* **What to produce**
Go through the records from the first line and retype each one exactly, stopping once the line with "def W(x, y, z): return" is done. Pictures are left out.

* **Data entries**
———
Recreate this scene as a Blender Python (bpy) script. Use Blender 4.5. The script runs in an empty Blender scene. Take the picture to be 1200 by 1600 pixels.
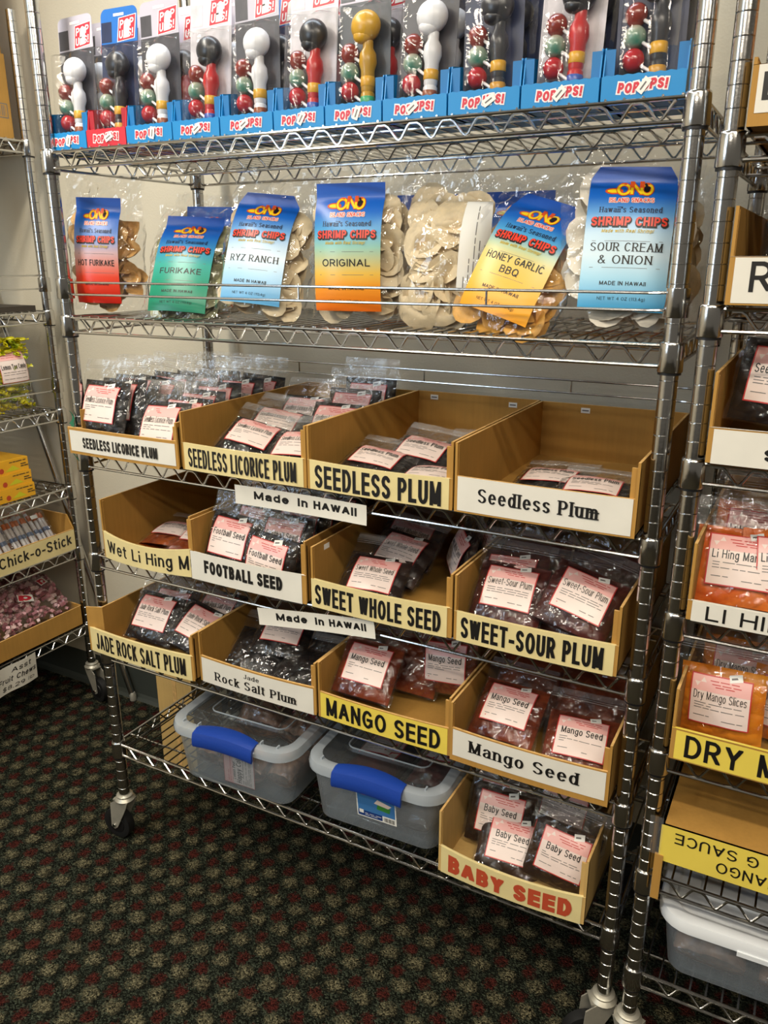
import bpy, math, random
from mathutils import Vector, Matrix

# ---------------------------------------------------------------- camera, world, lamps, exposure
I = 0.0254                      # everything below is measured in inches; meshes are scaled to metres
ZF = 9.4                        # the floor lies 9.4 in below the lowest shelf collar (z = 0 of the numbers)
sc = bpy.context.scene
COL = sc.collection
def W(x, y, z): return Vector((x * I, y * I, (z + ZF) * I))

cam_d = bpy.data.cameras.new('camera'); cam = bpy.data.objects.new('camera', cam_d); COL.objects.link(cam)
cam_d.sensor_fit = 'VERTICAL'; cam_d.sensor_height = 36.0; cam_d.lens = 36.0 * 1251.33 / 1600.0
cam_d.clip_start = 0.02
yaw, pitch, roll = -0.4971, -0.3078, -0.0017
f_ = Vector((math.sin(yaw) * math.cos(pitch), math.cos(yaw) * math.cos(pitch), math.sin(pitch)))
r_ = Vector((math.cos(yaw), -math.sin(yaw), 0)); u_ = r_.cross(f_)
r2 = r_ * math.cos(roll) + u_ * math.sin(roll); u2 = -r_ * math.sin(roll) + u_ * math.cos(roll)
M = Matrix((r2, u2, -f_)).transposed().to_4x4(); M.translation = W(53.171, -45.492, 44.901)
cam.matrix_world = M
sc.camera = cam

wd = bpy.data.worlds.new('world'); sc.world = wd; wd.use_nodes = True
bg = wd.node_tree.nodes['Background']; bg.inputs[0].default_value = (1.0, 0.90, 0.74, 1); bg.inputs[1].default_value = 0.13

def area(name, loc, size, power, color, aim=None):
    d = bpy.data.lights.new(name, 'AREA'); d.shape = 'RECTANGLE'; d.size = size[0] * I; d.size_y = size[1] * I
    d.energy = power; d.color = color
    o = bpy.data.objects.new(name, d); COL.objects.link(o); o.location = W(*loc)
    if aim: o.rotation_euler = (W(*aim) - o.location).to_track_quat('-Z', 'Y').to_euler()
    return o
area('ceiling_fluorescent', (-4, -30, 86), (5, 46), 25, (1.0, 0.93, 0.80))
area('ceiling_fluorescent', (62, -46, 86), (46, 5), 25, (1.0, 0.90, 0.75))
area('ceiling_fluorescent', (16, -72, 86), (46, 5), 22, (1.0, 0.90, 0.75))
area('ceiling_fluorescent', (92, -84, 86), (46, 5), 22, (1.0, 0.90, 0.75))
area('ceiling_fluorescent', (40, -130, 86), (46, 5), 22, (1.0, 0.90, 0.75))
area('ceiling_fluorescent', (14, 2, 86), (46, 5), 9, (0.80, 0.90, 1.0))
area('window_daylight', (-40, -95, 62), (50, 46), 30, (0.62, 0.80, 1.0), (30, 0, 48))

sc.view_settings.view_transform = 'Standard'; sc.view_settings.look = 'None'
sc.view_settings.exposure = 0.08; sc.view_settings.gamma = 1.0; sc.view_settings.use_curve_mapping = False
sc.cycles.max_bounces = 10; sc.cycles.transparent_max_bounces = 40
sc.cycles.caustics_reflective = False; sc.cycles.caustics_refractive = False
sc.cycles.use_denoising = True

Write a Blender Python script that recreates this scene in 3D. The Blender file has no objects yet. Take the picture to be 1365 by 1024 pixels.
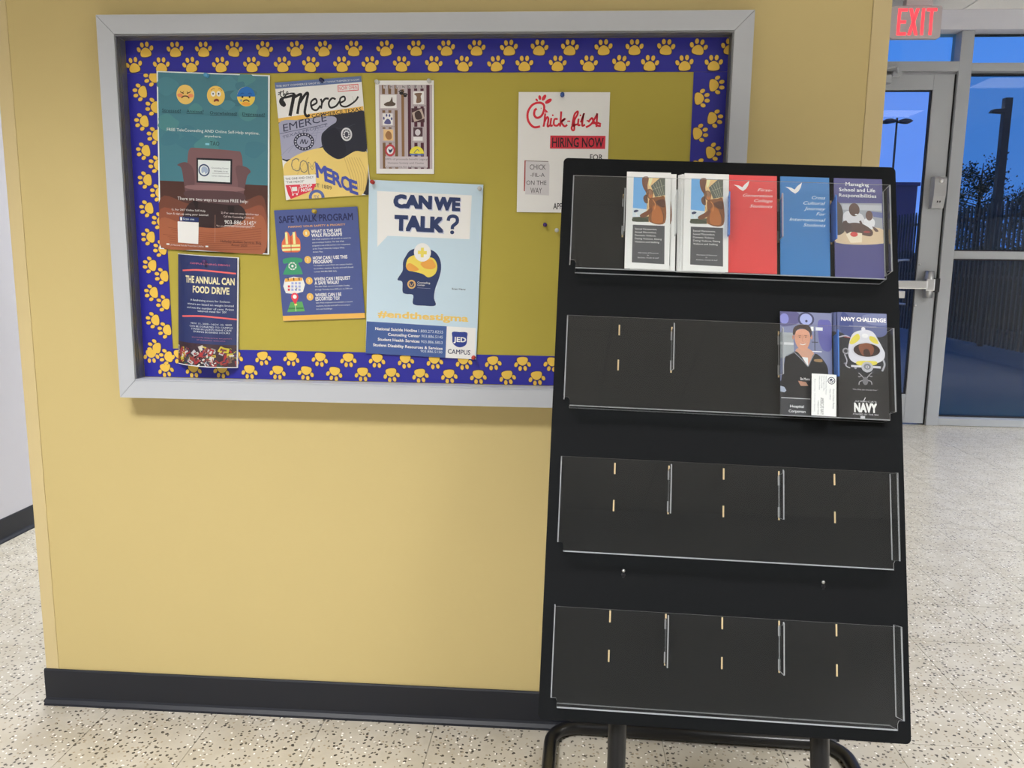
———
* **Solution**
Recreate this scene as a Blender Python (bpy) script. Use Blender 4.5. The script runs in an empty Blender scene. Take the picture to be 1200 by 1600 pixels.
import bpy, math, random
from mathutils import Vector, Matrix

# ---------------------------------------------------------------- camera, world, lamps, exposure
I = 0.0254                      # everything below is measured in inches; meshes are scaled to metres
ZF = 9.4                        # the floor lies 9.4 in below the lowest shelf collar (z = 0 of the numbers)
sc = bpy.context.scene
COL = sc.collection
def W(x, y, z): return Vector((x * I, y * I, (z + ZF) * I))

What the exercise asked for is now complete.